Stored dataset items

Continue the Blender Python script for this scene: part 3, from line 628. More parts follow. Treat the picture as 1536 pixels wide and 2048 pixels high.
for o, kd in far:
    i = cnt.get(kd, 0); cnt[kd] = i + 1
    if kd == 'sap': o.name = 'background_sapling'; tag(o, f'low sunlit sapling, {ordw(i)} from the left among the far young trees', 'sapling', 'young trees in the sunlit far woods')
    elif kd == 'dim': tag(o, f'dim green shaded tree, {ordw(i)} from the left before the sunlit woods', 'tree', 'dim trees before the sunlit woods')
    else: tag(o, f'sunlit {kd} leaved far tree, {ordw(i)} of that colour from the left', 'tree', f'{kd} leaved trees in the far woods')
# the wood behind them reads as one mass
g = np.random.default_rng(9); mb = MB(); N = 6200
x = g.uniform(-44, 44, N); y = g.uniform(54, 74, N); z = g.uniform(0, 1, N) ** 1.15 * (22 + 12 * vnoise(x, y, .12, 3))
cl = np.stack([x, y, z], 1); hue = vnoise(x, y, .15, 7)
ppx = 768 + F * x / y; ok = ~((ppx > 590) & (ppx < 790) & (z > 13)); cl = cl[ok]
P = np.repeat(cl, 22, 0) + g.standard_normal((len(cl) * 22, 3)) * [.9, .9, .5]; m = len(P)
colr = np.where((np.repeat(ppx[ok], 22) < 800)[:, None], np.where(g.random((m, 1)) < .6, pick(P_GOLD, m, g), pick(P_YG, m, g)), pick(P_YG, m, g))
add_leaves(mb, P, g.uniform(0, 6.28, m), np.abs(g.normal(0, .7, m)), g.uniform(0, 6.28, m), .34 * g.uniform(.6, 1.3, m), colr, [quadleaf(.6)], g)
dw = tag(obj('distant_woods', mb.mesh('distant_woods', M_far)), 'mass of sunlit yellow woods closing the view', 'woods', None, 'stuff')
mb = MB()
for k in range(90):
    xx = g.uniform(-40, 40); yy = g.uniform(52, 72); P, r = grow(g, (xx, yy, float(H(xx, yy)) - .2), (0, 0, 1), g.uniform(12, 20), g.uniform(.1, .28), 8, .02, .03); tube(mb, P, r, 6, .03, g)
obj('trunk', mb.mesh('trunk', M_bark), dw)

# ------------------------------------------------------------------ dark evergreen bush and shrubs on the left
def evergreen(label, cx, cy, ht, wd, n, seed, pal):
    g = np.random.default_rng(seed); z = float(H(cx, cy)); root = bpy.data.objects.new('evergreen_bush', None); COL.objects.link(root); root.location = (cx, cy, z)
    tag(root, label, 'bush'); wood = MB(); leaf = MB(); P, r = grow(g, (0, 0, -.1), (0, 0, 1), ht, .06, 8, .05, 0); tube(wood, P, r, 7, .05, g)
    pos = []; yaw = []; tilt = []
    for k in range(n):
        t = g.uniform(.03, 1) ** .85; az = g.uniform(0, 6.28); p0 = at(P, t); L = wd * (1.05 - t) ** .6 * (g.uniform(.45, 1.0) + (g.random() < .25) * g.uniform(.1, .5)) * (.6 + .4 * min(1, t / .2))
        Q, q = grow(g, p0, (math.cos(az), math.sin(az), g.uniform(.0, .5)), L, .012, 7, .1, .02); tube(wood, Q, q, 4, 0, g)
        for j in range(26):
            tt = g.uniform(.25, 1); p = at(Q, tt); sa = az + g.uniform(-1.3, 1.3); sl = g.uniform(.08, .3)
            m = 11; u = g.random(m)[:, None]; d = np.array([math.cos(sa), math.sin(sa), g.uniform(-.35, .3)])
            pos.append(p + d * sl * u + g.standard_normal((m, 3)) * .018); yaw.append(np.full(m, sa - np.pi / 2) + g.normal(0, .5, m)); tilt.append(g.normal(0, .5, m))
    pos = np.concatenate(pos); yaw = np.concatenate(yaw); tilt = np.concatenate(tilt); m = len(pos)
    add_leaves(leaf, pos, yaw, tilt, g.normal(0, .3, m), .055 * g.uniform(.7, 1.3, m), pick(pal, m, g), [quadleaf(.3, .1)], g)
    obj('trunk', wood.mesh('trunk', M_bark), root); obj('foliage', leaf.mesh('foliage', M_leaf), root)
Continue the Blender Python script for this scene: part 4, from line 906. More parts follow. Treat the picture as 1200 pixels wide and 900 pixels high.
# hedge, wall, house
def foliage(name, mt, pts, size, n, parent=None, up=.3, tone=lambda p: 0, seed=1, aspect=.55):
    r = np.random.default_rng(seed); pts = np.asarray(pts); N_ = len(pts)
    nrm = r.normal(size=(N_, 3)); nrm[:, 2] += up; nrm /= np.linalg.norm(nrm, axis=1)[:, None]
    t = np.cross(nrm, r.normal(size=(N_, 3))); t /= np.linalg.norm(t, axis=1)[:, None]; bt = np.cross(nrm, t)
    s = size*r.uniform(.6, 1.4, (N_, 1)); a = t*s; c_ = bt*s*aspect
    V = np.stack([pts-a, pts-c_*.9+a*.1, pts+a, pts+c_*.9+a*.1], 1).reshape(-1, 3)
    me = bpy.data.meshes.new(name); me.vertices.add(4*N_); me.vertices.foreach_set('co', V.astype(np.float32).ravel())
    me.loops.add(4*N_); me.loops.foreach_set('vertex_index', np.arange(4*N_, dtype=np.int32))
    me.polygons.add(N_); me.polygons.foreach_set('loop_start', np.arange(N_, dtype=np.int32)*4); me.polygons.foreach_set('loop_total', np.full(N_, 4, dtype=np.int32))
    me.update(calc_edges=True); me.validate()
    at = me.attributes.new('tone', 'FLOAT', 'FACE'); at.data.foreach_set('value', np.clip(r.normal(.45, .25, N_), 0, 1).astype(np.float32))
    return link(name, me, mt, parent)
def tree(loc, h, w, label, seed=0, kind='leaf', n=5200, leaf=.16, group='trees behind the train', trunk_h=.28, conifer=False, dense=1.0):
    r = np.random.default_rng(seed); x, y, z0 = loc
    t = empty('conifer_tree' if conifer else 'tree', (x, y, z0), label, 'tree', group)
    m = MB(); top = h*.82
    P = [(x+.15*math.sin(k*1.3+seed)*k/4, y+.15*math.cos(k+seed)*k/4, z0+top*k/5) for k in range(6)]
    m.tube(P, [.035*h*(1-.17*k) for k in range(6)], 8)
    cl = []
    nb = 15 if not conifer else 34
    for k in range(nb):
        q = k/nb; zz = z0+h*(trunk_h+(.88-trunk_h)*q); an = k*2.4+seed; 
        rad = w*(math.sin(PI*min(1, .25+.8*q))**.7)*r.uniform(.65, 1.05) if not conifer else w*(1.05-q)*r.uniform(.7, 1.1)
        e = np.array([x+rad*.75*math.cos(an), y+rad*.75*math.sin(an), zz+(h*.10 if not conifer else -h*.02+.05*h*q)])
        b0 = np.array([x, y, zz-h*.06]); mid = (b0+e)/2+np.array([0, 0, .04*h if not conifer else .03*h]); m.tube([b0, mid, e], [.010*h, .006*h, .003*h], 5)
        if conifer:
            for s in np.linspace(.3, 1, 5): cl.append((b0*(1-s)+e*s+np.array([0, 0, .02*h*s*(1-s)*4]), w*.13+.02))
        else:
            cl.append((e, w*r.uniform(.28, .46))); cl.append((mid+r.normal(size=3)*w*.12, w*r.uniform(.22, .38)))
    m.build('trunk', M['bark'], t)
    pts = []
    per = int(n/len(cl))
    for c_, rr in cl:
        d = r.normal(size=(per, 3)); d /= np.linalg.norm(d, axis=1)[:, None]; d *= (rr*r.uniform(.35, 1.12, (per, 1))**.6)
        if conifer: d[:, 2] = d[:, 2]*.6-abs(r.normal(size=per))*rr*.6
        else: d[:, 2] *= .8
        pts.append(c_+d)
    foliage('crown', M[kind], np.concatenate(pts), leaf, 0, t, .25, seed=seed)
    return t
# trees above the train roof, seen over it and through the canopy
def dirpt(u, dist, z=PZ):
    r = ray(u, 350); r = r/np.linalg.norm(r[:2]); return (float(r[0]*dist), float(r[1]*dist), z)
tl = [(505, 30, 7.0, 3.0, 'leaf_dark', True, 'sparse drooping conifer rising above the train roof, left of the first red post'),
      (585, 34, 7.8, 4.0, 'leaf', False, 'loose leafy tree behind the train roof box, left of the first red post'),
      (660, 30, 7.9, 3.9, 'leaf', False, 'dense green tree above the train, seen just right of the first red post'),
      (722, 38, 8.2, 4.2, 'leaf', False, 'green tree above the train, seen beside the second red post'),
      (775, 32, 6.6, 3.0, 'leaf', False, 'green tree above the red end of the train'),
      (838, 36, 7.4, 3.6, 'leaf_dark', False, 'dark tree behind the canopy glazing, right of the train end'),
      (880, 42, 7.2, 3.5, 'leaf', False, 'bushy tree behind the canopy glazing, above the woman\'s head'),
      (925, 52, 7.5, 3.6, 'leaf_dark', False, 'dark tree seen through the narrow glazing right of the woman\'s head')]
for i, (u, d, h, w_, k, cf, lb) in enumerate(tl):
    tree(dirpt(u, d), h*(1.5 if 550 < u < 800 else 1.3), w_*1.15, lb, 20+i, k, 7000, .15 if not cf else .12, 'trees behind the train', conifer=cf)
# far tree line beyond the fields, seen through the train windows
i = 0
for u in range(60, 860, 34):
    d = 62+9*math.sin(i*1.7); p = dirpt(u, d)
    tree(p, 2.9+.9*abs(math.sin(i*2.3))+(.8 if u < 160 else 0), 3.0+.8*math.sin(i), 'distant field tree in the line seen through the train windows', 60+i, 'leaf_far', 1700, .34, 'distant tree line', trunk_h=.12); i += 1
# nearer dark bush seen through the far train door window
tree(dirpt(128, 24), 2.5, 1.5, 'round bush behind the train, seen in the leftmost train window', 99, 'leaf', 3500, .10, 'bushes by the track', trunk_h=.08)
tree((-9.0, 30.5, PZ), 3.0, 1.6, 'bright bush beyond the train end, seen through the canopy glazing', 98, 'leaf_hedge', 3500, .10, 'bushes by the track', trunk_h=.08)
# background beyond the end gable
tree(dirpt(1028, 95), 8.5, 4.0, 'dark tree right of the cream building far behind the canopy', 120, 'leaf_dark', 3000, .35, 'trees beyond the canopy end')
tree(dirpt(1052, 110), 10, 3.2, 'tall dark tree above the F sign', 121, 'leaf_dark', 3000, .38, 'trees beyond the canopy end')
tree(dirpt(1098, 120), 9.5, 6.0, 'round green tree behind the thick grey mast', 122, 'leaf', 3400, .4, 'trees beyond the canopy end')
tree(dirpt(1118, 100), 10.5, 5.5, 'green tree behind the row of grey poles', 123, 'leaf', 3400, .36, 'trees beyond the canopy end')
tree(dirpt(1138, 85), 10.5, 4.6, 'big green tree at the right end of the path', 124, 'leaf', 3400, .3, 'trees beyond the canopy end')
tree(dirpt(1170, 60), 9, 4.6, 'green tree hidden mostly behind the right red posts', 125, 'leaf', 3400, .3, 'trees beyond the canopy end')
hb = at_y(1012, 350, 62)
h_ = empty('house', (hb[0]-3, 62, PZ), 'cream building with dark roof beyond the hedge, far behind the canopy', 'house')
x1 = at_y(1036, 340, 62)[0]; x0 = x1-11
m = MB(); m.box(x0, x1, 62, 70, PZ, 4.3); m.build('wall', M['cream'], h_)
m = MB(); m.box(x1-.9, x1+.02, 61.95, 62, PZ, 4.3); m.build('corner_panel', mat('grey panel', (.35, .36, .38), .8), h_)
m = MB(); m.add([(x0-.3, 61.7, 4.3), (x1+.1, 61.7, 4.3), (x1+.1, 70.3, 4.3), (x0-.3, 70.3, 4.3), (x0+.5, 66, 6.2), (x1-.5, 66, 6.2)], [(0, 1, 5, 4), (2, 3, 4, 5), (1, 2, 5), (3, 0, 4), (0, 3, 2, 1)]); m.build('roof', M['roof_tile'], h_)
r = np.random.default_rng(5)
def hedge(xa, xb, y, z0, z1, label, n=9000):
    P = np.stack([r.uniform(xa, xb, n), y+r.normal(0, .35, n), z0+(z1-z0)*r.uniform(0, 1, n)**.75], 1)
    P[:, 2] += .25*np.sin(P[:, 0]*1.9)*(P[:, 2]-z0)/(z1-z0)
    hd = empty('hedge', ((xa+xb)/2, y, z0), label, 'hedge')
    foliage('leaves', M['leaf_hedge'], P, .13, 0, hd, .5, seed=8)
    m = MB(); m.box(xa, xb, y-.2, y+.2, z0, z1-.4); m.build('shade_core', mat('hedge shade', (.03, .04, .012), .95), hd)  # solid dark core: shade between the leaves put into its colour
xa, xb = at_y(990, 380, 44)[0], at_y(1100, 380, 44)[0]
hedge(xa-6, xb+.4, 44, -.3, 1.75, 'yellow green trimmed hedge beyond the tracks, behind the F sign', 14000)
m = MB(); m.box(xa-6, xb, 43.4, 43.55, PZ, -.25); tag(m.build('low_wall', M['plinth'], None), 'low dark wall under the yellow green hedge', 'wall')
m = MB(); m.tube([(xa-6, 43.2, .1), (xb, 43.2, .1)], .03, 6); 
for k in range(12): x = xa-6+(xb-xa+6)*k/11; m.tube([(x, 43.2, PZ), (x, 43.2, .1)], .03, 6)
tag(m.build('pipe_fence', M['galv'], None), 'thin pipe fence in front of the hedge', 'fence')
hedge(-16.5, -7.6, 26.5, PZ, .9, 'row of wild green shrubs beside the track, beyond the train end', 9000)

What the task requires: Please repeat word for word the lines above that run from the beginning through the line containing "obj('trunk', mb.mesh('trunk', M_bark), dw)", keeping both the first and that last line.

The result:
Continue the Blender Python script for this scene: part 3, from line 628. More parts follow. Treat the picture as 1536 pixels wide and 2048 pixels high.
for o, kd in far:
    i = cnt.get(kd, 0); cnt[kd] = i + 1
    if kd == 'sap': o.name = 'background_sapling'; tag(o, f'low sunlit sapling, {ordw(i)} from the left among the far young trees', 'sapling', 'young trees in the sunlit far woods')
    elif kd == 'dim': tag(o, f'dim green shaded tree, {ordw(i)} from the left before the sunlit woods', 'tree', 'dim trees before the sunlit woods')
    else: tag(o, f'sunlit {kd} leaved far tree, {ordw(i)} of that colour from the left', 'tree', f'{kd} leaved trees in the far woods')
# the wood behind them reads as one mass
g = np.random.default_rng(9); mb = MB(); N = 6200
x = g.uniform(-44, 44, N); y = g.uniform(54, 74, N); z = g.uniform(0, 1, N) ** 1.15 * (22 + 12 * vnoise(x, y, .12, 3))
cl = np.stack([x, y, z], 1); hue = vnoise(x, y, .15, 7)
ppx = 768 + F * x / y; ok = ~((ppx > 590) & (ppx < 790) & (z > 13)); cl = cl[ok]
P = np.repeat(cl, 22, 0) + g.standard_normal((len(cl) * 22, 3)) * [.9, .9, .5]; m = len(P)
colr = np.where((np.repeat(ppx[ok], 22) < 800)[:, None], np.where(g.random((m, 1)) < .6, pick(P_GOLD, m, g), pick(P_YG, m, g)), pick(P_YG, m, g))
add_leaves(mb, P, g.uniform(0, 6.28, m), np.abs(g.normal(0, .7, m)), g.uniform(0, 6.28, m), .34 * g.uniform(.6, 1.3, m), colr, [quadleaf(.6)], g)
dw = tag(obj('distant_woods', mb.mesh('distant_woods', M_far)), 'mass of sunlit yellow woods closing the view', 'woods', None, 'stuff')
mb = MB()
for k in range(90):
    xx = g.uniform(-40, 40); yy = g.uniform(52, 72); P, r = grow(g, (xx, yy, float(H(xx, yy)) - .2), (0, 0, 1), g.uniform(12, 20), g.uniform(.1, .28), 8, .02, .03); tube(mb, P, r, 6, .03, g)
obj('trunk', mb.mesh('trunk', M_bark), dw)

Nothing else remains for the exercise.